A check-in supports up to 10 questions using five question types:
| Question type | Description |
|---|---|
| Open ended | Free-text response |
| Single select | Choose one option from a list |
| Multiple select | Choose one or more options from a list |
| Linear scale | Rate on a numeric scale with labeled endpoints |
| File upload | Upload a file (image or document, up to 50 MB) |
Unlike worksheets, check-ins are designed to be submitted multiple times. Each submission is stored individually, building a response history per participant.
Response visibility
Control who can see check-in responses:
- Admins only — Only program admins can view responses
- Admins and self (default) — Admins see all; participants see only their own
- All members — Everyone in the program can see all responses
Comments and reactions
When visibility is set to All members, participants can add comments and emoji reactions to each other’s responses.
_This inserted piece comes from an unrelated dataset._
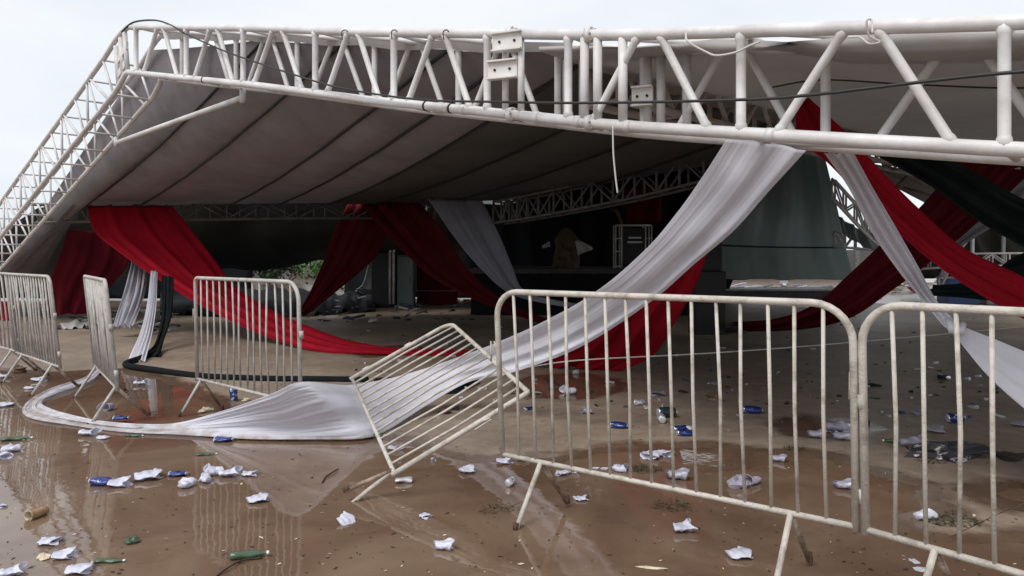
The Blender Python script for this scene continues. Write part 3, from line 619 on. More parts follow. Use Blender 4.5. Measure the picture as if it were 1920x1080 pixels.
cloth('drape', 'green_black', 'black-green drape coming down from the truss toward the right edge', 'drape', [[(1636, 288, 7), (1765, 290, 7)], [(1748, 352, 7), (1842, 330, 7)], [(1850, 425, 7), (1930, 378, 7)], [(1990, 500, 7), (2060, 430, 7)]], 50, 24, .04, 3, 25)
cloth('drape', 'red_dark', 'very dark red cloth behind the black-green drape at the right edge', 'drape', [[(1690, 284, 10), (1850, 284, 10), (2000, 280, 10)], [(1740, 345, 10), (1860, 350, 10), (2000, 345, 10)], [(1800, 372, 10), (1890, 392, 10), (2000, 400, 10)]], 26, 30, .06, 3, 26)
cloth('drape', 'grey_cloth', 'pale grey scarf of cloth behind the black-green drape', 'drape', [[(1925, 320, 9.4), (1960, 360, 9.4)], [(1855, 372, 9.4), (1905, 402, 9.4)], [(1800, 412, 9.4), (1850, 432, 9.4)], [(1762, 448, 9.4), (1790, 470, 9.4)]], 30, 16, .02, 2, 27)
cloth('drape', 'green_black', 'heap of black-green cloth slung low at the right edge above the floor', 'drape', [[(1725, 552, 9.2), (1760, 540, 9.2)], [(1810, 560, 9), (1850, 520, 9)], [(1880, 565, 8.8), (1910, 478, 8.8)], [(1990, 560, 8.6), (2000, 450, 8.6)]], 30, 20, .05, 3, 28)
cloth('drape', 'black_cloth', 'heap of black cloth under the upper end of the toppled barrier', 'drape', [[g(700, 712, .03), g(705, 722, .02)], [g(790, 706, .12), g(800, 736, .02)], [g(850, 704, .15), g(860, 736, .02)], [g(890, 708, .05), g(900, 718, .02)]], 26, 14, .025, 3, 29, floor=.014)
cloth('tarpaulin', 'tarp_grey', 'grey-green tarp wall hanging in folds behind the big white drape', 'tarpaulin', [[(1400, 262, 25.8), (1450, 262, 25.8), (1500, 262, 25.8), (1540, 266, 25.8)], [(1350, 380, 24), (1430, 380, 24), (1510, 380, 24.2), (1568, 380, 24)], [(1318, 462, 24), (1410, 463, 23.8), (1500, 464, 24), (1586, 464, 24)], [(1312, 522, 24.3), (1410, 524, 24.6), (1500, 524, 24.6), (1602, 524, 24.3)]], 50, 70, .07, 2, 30, ampf=lambda t: 1.1 - .6 * t)
cable('strap', 'thin black strap across the lower part of the grey-green tarp wall', [(1318, 458, 23.2), (1400, 462, 23.2), (1500, 464, 23.2), (1600, 464, 23.2)], .03, 'seam_black', 'strap', seg=4)

# ================================================================ THE DARK STAGE AND ITS CONTENTS
def bxo(name, m, label, cat, c, s, parts=None, rotz=0, group=None):
    """a thing with its base at c: bevelled body + parts"""
    root = empty(name, c); root.rotation_euler.z = rotz; tag(root, label, cat, group)
    o = MB().box((0, 0, s[2] / 2), *s).build('body', m, root); bv = o.modifiers.new('bevel', 'BEVEL'); bv.width = min(s) * .04; bv.segments = 2
    for (nm, mm, pc, ps) in (parts or []): MB().box(pc, *ps).build(nm, mm, root)
    return root
st_ = empty('stage', (2.1, 21.5, 0)); tag(st_, 'low black stage deck under the collapsed roof, in deep shade', 'stage')
MB().box((0, 0, 1.14), 6.4, 5, .12).build('deck', 'deck', st_)
MB().box((0, -2.4, .54), 6.3, .05, 1.06).build('skirt', 'black_cloth', st_)
for x in (-3.1, -1.5, 0, 1.5, 3.1): MB().tube([(x, -2.3, 0), (x, -2.3, 1.08)], .04, 6).build('leg', 'grey_metal', st_)
cloth('backdrop', 'black_cloth', 'huge black backdrop cloth closing the rear of the stage', 'backdrop', [[(620, 330, 27), (1000, 300, 27), (1430, 250, 27)], [(650, 450, 27), (1020, 450, 27), (1400, 450, 27)], [(645, 557, 27), (1020, 559, 27), (1360, 559, 27)]], 20, 70, .15, 6, 31)
cloth('backdrop', 'black_cloth', 'black sheet added as interior shade far back below the sagging dark tarp at the left', 'backdrop', [[(-60, 470, 26), (200, 470, 26), (478, 470, 26)], [(-60, 558, 26), (200, 560, 26), (470, 558, 26)]], 10, 40, .08, 5, 33)  # added black sheet, stands for the dark of the shaded interior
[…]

Comments support threaded replies and @mentions. In Admins and self mode, only admin-to-participant interaction is possible.
Managing a check-in
You can stop a check-in to prevent new submissions and restart it when you’re ready to collect responses again. Export responses as CSV or Markdown for external analysis, or copy them for use with AI tools.
Task lists
Task lists are checklists of action items. Use them for homework, accountability tasks, or step-by-step processes.
Each task list contains individual items that participants check off as they complete them. Task lists support:
- Individual tracking — Each participant has their own completion state
- Custom ordering — Participants can reorder items for their own workflow
- Progress visibility — Choose whether progress is visible to all members or only admins
Activity labels
You can assign labels to activities to clarify their purpose (e.g., Guide, Exercise, Homework, Prep). Labels are organizational — they help participants understand what’s expected without affecting functionality.
Activity Library
All activities live in your Activity Library — a central repository of reusable content. When you add an activity to a module, you can create a new one or attach an existing library item. You can reuse the same activity across multiple programs and duplicate library items to create variations.